■ **To be done**
Begin at the first line below and copy each line exactly, ending with the line where "PI = math.pi" appears.

Data records start

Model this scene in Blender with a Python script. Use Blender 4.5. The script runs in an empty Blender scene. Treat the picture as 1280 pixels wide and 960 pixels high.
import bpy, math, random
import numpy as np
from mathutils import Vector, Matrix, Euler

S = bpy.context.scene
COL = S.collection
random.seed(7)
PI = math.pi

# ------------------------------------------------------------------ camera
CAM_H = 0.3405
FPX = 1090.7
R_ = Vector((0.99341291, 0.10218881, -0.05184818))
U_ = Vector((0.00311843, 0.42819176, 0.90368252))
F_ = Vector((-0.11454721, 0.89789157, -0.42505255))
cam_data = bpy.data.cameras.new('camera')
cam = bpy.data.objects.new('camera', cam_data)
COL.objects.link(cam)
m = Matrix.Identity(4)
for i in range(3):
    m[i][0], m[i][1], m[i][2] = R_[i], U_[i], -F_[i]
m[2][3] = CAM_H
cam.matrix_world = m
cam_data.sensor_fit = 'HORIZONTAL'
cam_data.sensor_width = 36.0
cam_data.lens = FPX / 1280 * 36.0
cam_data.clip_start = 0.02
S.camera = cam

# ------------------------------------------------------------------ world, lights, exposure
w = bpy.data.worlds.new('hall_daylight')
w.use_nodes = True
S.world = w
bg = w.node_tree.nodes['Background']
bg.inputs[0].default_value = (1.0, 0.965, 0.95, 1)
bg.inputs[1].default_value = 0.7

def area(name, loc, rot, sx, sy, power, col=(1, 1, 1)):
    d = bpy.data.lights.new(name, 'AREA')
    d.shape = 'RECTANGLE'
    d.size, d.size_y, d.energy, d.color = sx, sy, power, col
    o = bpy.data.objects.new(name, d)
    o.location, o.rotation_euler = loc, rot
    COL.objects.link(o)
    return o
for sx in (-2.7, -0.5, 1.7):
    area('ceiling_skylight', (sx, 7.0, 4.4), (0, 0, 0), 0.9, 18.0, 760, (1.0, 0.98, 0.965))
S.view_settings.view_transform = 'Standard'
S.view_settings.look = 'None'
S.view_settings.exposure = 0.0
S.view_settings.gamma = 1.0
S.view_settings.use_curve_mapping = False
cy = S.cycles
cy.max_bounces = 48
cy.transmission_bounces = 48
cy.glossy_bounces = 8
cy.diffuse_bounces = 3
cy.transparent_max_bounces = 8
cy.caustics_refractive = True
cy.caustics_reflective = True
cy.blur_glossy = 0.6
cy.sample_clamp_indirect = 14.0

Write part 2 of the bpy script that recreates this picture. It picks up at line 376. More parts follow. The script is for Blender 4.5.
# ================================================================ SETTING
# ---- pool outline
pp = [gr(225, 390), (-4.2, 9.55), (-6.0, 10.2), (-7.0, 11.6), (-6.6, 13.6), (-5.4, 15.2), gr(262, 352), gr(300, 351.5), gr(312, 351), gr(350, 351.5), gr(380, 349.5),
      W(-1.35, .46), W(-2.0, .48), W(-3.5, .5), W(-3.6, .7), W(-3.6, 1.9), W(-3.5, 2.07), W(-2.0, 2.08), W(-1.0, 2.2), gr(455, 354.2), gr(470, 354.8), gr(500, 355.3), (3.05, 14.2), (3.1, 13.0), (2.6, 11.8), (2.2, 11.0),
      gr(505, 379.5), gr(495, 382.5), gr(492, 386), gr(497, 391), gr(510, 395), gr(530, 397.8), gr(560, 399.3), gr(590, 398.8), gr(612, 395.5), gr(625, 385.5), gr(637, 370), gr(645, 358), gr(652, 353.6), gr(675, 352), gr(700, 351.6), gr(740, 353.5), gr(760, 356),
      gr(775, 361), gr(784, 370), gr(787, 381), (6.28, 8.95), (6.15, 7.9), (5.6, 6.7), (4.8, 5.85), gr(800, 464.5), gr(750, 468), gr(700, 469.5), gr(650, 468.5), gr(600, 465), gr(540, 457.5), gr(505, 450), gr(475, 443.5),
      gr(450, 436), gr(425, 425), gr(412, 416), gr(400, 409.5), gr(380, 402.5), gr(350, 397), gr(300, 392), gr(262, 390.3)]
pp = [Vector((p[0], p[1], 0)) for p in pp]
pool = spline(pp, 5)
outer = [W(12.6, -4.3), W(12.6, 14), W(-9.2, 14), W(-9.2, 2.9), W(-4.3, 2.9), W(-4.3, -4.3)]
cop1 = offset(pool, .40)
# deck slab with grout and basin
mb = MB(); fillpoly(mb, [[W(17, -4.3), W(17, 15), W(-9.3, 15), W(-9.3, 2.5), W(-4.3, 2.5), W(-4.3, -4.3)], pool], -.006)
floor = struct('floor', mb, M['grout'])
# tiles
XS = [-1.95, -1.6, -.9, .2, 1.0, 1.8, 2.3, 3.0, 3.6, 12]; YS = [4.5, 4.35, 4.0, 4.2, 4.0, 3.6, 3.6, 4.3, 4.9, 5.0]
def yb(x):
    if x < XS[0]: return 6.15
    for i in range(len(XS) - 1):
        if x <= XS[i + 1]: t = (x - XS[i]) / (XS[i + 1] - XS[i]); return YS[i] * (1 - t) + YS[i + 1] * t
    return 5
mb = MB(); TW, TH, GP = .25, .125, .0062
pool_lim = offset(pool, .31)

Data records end

■ **Exercise answer**
Model this scene in Blender with a Python script. Use Blender 4.5. The script runs in an empty Blender scene. Treat the picture as 1280 pixels wide and 960 pixels high.
import bpy, math, random
import numpy as np
from mathutils import Vector, Matrix, Euler

S = bpy.context.scene
COL = S.collection
random.seed(7)
PI = math.pi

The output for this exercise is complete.